■ GOAL OF THE EXERCISE: Each line from the one containing "1440 pixels high." through the one containing "bev=0.003).obj('foot_bar', M_white, root)" is to be retyped exactly, both end lines included, and all other lines left out.

>> Begin MATERIALS PROVIDED

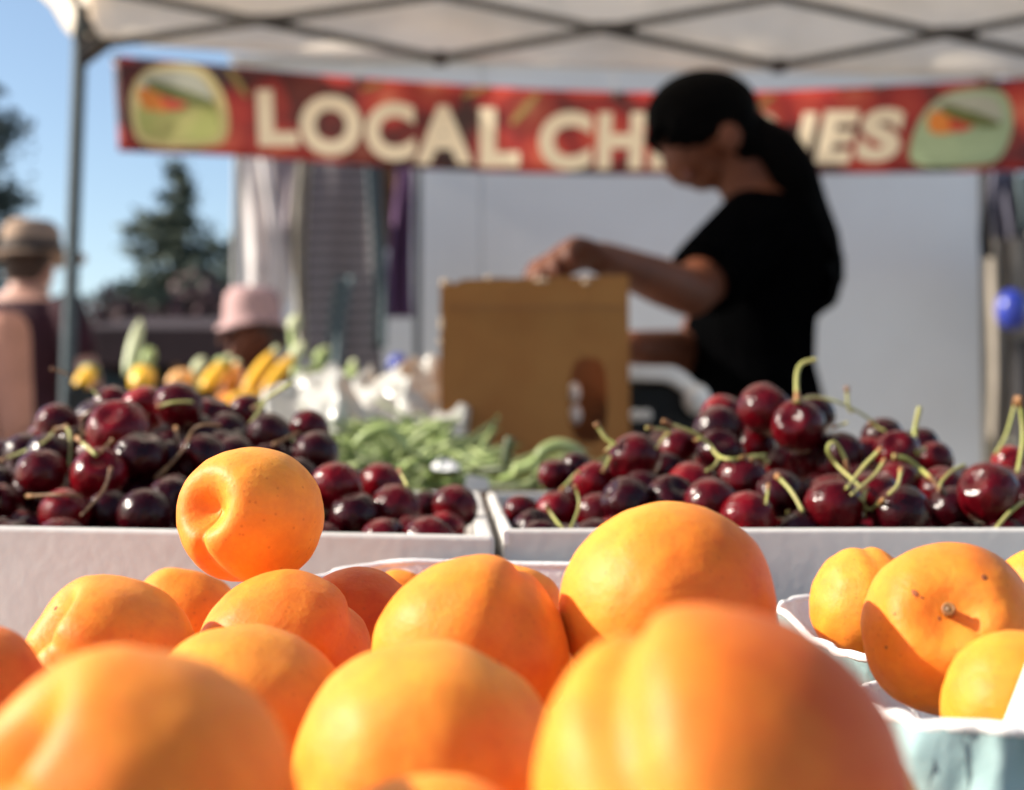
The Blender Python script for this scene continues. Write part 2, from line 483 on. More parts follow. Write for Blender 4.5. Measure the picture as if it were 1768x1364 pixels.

>> End MATERIALS PROVIDED
>> Begin MATERIALS PROVIDED

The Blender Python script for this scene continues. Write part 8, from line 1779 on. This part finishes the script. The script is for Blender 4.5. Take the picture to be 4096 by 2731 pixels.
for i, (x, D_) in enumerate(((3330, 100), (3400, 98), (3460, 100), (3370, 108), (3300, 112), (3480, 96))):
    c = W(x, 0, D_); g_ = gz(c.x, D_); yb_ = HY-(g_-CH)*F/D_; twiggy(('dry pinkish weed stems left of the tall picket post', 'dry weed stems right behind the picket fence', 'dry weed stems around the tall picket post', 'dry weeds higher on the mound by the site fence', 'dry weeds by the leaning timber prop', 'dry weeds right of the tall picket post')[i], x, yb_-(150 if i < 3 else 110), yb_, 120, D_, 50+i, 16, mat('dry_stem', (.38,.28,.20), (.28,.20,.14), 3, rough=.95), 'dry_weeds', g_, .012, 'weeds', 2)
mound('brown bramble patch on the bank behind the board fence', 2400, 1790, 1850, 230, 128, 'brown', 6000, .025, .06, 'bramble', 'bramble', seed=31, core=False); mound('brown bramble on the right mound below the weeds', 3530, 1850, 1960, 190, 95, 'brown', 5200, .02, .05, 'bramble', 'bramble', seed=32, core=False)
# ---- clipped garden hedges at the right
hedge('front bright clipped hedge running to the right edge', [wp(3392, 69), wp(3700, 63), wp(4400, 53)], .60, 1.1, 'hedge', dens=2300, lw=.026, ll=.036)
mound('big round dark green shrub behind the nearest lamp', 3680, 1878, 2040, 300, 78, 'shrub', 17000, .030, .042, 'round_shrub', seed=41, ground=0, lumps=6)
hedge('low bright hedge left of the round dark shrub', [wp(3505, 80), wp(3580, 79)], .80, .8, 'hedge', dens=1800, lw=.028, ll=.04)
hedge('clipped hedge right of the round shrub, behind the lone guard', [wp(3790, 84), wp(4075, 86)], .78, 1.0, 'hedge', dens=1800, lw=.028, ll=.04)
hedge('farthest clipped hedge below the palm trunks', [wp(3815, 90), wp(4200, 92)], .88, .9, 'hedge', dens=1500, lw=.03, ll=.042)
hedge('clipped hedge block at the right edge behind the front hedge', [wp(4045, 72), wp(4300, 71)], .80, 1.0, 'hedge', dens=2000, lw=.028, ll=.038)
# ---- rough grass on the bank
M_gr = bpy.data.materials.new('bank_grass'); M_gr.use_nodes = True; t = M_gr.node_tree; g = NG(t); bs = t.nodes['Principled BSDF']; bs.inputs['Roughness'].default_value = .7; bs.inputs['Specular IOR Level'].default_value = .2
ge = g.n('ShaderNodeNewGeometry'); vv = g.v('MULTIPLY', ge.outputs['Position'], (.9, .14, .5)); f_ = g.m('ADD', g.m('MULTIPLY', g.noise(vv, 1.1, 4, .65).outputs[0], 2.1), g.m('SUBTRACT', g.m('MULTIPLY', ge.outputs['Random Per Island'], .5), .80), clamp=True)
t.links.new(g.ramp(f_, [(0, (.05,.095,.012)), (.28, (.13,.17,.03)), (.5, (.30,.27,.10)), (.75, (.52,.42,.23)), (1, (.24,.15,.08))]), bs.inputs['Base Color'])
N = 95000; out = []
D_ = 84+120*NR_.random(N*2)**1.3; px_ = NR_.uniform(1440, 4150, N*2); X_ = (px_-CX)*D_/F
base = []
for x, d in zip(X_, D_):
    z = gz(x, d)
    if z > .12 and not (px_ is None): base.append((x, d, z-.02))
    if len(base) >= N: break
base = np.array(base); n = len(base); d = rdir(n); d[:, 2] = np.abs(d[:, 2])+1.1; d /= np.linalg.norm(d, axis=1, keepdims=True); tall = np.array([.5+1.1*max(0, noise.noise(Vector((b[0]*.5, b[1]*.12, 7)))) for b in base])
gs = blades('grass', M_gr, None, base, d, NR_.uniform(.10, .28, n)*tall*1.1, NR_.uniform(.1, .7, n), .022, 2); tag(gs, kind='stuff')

>> End MATERIALS PROVIDED
>> Begin MATERIALS PROVIDED

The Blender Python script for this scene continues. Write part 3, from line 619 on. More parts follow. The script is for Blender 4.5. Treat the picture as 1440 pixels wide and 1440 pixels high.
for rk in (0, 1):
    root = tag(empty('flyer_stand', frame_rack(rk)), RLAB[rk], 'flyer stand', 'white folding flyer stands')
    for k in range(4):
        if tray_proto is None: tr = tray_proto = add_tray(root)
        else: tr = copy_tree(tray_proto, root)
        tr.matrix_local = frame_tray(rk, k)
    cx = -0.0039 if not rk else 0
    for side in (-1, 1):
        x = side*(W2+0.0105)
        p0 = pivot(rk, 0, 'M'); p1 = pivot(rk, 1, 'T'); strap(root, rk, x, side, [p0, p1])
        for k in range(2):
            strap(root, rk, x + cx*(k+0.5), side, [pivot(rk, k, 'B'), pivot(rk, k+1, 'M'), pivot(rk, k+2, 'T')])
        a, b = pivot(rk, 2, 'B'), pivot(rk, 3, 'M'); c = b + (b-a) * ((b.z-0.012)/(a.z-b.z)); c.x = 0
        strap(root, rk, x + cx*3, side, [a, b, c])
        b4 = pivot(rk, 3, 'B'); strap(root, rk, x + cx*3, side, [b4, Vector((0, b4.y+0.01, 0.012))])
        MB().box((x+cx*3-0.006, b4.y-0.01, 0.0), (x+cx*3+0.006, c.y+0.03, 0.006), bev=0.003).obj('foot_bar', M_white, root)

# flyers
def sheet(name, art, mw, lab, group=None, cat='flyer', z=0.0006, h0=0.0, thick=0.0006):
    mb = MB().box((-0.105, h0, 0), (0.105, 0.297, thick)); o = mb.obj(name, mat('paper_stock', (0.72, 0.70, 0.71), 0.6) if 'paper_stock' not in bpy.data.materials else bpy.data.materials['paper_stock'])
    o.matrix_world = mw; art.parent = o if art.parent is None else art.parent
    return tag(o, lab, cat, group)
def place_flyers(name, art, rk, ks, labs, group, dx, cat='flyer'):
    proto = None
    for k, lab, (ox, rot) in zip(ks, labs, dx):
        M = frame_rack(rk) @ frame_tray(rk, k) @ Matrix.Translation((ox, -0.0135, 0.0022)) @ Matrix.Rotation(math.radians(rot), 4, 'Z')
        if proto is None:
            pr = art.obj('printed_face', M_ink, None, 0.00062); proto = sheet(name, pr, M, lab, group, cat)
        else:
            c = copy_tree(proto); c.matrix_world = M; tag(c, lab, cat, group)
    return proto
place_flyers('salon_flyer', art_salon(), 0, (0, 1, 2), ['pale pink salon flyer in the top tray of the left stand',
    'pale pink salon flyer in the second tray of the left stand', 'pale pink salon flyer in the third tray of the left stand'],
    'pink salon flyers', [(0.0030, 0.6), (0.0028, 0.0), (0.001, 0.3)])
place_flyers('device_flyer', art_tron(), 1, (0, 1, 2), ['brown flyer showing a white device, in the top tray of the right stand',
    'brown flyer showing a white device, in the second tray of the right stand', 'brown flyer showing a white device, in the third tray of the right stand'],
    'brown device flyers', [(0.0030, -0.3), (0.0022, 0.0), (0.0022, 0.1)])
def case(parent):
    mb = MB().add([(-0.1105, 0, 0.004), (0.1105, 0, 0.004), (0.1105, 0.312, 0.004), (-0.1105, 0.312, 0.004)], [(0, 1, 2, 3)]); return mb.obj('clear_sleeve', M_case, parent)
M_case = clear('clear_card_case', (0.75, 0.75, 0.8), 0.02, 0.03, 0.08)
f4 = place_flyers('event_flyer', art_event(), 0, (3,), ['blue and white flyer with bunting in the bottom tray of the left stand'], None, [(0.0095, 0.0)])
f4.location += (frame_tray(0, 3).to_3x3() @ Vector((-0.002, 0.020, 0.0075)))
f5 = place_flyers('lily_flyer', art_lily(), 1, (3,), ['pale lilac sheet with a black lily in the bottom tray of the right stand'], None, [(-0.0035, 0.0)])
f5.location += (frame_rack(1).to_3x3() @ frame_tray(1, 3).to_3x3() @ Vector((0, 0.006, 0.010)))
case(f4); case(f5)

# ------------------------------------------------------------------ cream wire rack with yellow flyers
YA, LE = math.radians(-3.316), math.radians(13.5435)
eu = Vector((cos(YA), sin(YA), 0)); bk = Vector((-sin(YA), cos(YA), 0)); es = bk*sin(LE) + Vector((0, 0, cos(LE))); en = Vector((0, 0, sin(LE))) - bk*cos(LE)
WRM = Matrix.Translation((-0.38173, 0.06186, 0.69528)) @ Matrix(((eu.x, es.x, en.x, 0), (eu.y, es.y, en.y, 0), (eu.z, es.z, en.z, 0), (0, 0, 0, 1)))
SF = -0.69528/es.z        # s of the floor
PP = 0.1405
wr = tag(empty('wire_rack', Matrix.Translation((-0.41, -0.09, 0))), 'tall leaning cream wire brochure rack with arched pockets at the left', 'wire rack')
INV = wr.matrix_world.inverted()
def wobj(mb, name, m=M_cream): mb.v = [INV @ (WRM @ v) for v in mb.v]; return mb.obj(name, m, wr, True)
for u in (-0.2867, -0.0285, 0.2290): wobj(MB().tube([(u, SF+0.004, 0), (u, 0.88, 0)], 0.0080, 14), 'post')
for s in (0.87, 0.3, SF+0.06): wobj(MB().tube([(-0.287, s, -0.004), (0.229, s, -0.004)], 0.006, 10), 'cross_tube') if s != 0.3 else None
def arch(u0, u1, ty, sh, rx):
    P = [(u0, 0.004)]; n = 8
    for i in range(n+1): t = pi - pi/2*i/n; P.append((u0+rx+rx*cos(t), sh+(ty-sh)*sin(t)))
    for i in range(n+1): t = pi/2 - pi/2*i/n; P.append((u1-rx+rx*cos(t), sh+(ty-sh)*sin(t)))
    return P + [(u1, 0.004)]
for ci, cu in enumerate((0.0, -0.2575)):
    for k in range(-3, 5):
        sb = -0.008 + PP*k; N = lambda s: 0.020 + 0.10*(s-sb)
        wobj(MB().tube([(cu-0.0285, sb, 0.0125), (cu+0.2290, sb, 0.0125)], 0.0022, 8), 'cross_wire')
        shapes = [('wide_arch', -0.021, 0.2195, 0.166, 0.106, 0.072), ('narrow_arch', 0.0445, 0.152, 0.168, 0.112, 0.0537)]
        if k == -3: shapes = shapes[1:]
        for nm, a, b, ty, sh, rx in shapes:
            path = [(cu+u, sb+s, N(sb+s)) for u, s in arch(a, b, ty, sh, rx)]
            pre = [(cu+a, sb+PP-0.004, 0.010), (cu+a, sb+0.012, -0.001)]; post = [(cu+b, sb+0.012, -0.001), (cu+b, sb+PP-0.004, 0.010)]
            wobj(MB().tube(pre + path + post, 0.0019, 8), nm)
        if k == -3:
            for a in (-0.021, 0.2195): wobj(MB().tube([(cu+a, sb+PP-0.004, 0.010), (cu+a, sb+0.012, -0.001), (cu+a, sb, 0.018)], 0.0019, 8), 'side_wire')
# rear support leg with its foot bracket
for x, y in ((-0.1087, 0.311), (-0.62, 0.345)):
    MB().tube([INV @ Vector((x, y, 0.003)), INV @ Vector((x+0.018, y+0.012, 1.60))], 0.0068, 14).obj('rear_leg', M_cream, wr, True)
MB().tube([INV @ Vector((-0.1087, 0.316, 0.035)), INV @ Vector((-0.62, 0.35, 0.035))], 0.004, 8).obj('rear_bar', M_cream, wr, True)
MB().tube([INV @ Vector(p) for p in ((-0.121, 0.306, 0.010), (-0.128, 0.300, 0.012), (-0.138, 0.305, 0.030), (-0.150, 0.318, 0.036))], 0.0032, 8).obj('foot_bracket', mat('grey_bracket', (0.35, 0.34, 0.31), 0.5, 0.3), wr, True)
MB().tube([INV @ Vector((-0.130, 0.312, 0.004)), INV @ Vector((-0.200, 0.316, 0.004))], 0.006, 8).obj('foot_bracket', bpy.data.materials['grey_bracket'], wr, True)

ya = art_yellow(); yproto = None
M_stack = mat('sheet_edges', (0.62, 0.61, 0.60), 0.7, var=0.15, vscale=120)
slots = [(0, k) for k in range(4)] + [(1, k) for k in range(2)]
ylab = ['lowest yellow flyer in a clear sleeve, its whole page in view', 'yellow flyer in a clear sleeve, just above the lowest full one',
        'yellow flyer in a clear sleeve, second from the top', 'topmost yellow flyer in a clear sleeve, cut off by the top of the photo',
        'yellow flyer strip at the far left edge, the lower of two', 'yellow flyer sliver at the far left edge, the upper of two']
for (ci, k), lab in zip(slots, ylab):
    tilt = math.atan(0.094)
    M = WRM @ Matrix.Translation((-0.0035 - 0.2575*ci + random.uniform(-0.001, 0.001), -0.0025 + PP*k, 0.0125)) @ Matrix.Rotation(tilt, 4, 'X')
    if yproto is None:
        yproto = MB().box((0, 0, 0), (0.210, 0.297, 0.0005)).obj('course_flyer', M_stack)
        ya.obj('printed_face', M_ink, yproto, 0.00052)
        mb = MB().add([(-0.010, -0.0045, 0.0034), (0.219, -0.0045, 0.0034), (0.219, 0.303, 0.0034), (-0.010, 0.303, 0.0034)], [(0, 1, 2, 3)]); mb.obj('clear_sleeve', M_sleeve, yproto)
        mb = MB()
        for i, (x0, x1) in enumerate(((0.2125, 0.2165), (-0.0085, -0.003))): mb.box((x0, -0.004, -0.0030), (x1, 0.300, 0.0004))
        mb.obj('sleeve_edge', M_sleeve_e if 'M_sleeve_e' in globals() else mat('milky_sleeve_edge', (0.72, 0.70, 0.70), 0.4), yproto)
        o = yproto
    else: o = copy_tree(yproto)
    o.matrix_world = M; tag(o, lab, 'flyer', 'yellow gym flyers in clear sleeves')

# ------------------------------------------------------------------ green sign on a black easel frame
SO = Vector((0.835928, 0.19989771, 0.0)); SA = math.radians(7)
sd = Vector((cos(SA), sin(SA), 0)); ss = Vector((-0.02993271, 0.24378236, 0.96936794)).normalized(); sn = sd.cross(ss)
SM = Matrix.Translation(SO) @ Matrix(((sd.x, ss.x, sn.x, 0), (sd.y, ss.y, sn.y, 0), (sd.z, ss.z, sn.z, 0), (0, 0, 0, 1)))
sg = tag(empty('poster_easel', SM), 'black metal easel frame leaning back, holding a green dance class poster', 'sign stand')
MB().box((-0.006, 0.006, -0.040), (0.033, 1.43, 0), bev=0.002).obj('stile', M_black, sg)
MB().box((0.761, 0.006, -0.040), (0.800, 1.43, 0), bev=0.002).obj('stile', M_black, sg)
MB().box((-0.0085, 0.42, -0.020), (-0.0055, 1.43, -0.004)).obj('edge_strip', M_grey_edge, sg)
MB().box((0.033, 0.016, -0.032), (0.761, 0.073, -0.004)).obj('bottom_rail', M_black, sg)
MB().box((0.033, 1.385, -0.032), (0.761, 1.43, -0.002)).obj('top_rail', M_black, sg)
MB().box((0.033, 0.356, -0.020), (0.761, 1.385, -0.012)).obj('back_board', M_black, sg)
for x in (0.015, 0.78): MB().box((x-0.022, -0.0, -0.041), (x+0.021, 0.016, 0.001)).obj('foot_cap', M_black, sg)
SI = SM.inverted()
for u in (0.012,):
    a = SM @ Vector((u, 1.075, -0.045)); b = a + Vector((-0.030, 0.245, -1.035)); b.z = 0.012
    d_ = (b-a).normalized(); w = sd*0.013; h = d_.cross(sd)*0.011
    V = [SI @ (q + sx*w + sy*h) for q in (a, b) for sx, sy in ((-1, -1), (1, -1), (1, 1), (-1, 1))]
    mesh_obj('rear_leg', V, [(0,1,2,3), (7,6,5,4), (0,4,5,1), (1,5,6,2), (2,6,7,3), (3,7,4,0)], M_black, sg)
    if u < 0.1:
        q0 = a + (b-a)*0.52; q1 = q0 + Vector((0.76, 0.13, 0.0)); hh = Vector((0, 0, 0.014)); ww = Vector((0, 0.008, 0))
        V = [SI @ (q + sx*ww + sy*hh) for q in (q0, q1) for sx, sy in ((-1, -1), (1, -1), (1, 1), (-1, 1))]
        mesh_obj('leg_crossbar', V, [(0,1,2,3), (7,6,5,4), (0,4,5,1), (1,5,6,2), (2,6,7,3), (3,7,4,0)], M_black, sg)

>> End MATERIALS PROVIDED

■ REPLY TO THE EXERCISE:
The Blender Python script for this scene continues. Write part 3, from line 619 on. More parts follow. The script is for Blender 4.5. Treat the picture as 1440 pixels wide and 1440 pixels high.
for rk in (0, 1):
    root = tag(empty('flyer_stand', frame_rack(rk)), RLAB[rk], 'flyer stand', 'white folding flyer stands')
    for k in range(4):
        if tray_proto is None: tr = tray_proto = add_tray(root)
        else: tr = copy_tree(tray_proto, root)
        tr.matrix_local = frame_tray(rk, k)
    cx = -0.0039 if not rk else 0
    for side in (-1, 1):
        x = side*(W2+0.0105)
        p0 = pivot(rk, 0, 'M'); p1 = pivot(rk, 1, 'T'); strap(root, rk, x, side, [p0, p1])
        for k in range(2):
            strap(root, rk, x + cx*(k+0.5), side, [pivot(rk, k, 'B'), pivot(rk, k+1, 'M'), pivot(rk, k+2, 'T')])
        a, b = pivot(rk, 2, 'B'), pivot(rk, 3, 'M'); c = b + (b-a) * ((b.z-0.012)/(a.z-b.z)); c.x = 0
        strap(root, rk, x + cx*3, side, [a, b, c])
        b4 = pivot(rk, 3, 'B'); strap(root, rk, x + cx*3, side, [b4, Vector((0, b4.y+0.01, 0.012))])
        MB().box((x+cx*3-0.006, b4.y-0.01, 0.0), (x+cx*3+0.006, c.y+0.03, 0.006), bev=0.003).obj('foot_bar', M_white, root)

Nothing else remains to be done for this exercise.